**DATA SEGMENT**
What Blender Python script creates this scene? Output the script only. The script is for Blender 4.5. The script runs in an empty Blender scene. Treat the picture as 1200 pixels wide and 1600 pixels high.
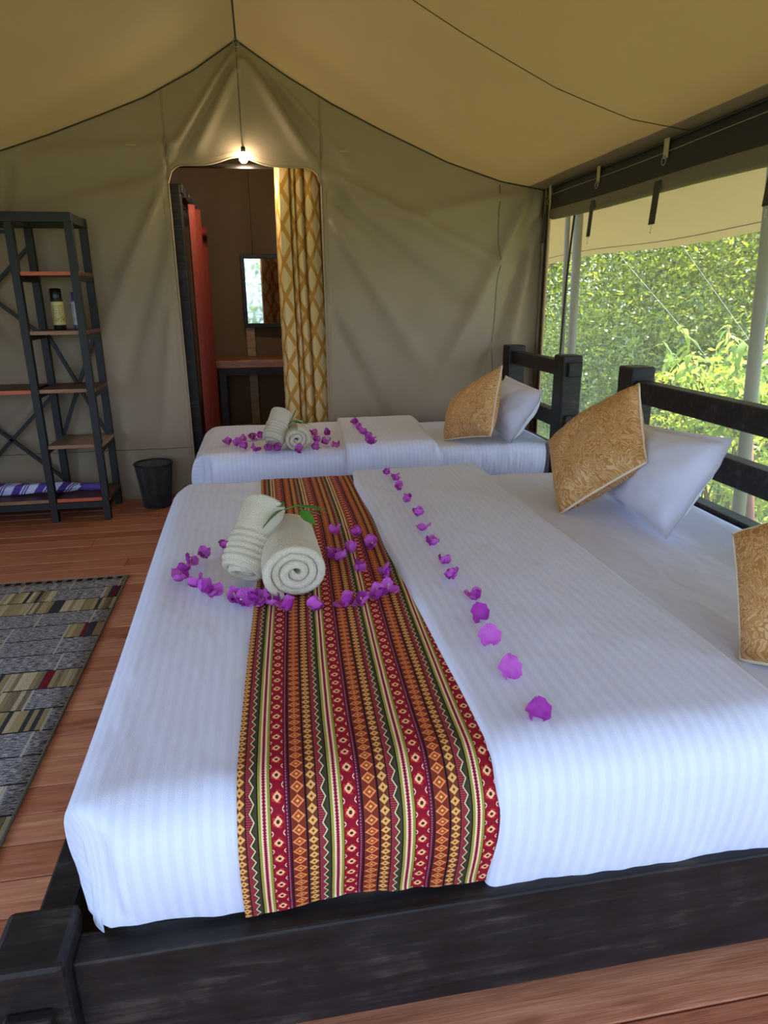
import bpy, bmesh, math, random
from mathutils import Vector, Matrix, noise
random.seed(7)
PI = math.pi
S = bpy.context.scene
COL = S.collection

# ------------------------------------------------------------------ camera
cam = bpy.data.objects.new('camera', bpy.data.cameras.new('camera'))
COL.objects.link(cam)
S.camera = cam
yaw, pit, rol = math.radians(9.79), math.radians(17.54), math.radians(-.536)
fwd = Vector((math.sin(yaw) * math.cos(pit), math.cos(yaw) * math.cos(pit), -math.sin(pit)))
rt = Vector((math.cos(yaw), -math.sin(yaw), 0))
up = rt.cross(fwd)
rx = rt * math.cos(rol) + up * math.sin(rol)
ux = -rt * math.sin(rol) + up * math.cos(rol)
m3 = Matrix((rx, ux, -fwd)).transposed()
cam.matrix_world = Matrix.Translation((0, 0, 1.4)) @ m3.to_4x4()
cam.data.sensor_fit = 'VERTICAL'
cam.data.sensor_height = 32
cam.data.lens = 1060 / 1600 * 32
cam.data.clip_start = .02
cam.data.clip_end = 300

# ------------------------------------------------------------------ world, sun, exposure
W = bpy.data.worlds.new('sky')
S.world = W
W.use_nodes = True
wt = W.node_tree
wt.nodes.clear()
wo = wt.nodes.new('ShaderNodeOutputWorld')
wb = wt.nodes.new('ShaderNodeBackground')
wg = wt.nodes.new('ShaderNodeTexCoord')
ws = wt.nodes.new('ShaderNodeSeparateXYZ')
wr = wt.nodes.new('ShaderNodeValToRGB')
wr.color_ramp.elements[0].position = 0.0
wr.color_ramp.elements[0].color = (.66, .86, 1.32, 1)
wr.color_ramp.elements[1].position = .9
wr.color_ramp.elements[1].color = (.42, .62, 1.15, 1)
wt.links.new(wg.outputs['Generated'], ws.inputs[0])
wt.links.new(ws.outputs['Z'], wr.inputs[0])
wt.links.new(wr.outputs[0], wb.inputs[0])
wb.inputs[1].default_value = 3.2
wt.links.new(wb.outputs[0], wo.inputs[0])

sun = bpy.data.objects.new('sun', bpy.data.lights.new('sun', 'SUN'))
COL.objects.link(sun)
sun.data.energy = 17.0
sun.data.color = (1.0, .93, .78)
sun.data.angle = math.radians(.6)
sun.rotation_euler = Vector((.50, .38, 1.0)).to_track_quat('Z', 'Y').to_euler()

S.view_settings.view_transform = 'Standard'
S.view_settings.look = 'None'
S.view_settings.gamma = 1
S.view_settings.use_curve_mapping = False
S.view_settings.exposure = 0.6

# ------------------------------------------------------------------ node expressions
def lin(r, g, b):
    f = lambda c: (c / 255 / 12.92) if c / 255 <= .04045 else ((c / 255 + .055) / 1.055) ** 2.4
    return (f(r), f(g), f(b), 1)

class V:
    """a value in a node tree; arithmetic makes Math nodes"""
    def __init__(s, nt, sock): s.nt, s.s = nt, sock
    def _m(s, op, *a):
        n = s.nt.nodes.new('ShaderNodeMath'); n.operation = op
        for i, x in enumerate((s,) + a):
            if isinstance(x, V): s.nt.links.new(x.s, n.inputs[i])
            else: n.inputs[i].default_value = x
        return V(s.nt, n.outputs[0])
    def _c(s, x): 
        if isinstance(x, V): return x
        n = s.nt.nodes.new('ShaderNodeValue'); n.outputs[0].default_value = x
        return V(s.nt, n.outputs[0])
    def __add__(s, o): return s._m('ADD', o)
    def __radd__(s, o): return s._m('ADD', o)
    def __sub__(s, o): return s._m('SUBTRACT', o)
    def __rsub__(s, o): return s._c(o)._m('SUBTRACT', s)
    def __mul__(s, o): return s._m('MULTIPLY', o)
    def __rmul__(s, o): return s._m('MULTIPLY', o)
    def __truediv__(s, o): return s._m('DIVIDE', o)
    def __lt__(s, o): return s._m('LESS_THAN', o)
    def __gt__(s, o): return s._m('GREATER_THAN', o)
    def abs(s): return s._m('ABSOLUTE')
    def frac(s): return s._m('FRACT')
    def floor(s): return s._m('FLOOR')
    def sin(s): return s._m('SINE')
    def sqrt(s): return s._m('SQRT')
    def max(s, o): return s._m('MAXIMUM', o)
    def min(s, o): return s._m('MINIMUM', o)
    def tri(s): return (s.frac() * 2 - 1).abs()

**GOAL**
Begin at the top of the material above and output each line exactly, stopping after the line that holds "cam.data.clip_end = 300". Leave out pictures.

**TASK ANSWER**
What Blender Python script creates this scene? Output the script only. The script is for Blender 4.5. The script runs in an empty Blender scene. Treat the picture as 1200 pixels wide and 1600 pixels high.
import bpy, bmesh, math, random
from mathutils import Vector, Matrix, noise
random.seed(7)
PI = math.pi
S = bpy.context.scene
COL = S.collection

# ------------------------------------------------------------------ camera
cam = bpy.data.objects.new('camera', bpy.data.cameras.new('camera'))
COL.objects.link(cam)
S.camera = cam
yaw, pit, rol = math.radians(9.79), math.radians(17.54), math.radians(-.536)
fwd = Vector((math.sin(yaw) * math.cos(pit), math.cos(yaw) * math.cos(pit), -math.sin(pit)))
rt = Vector((math.cos(yaw), -math.sin(yaw), 0))
up = rt.cross(fwd)
rx = rt * math.cos(rol) + up * math.sin(rol)
ux = -rt * math.sin(rol) + up * math.cos(rol)
m3 = Matrix((rx, ux, -fwd)).transposed()
cam.matrix_world = Matrix.Translation((0, 0, 1.4)) @ m3.to_4x4()
cam.data.sensor_fit = 'VERTICAL'
cam.data.sensor_height = 32
cam.data.lens = 1060 / 1600 * 32
cam.data.clip_start = .02
cam.data.clip_end = 300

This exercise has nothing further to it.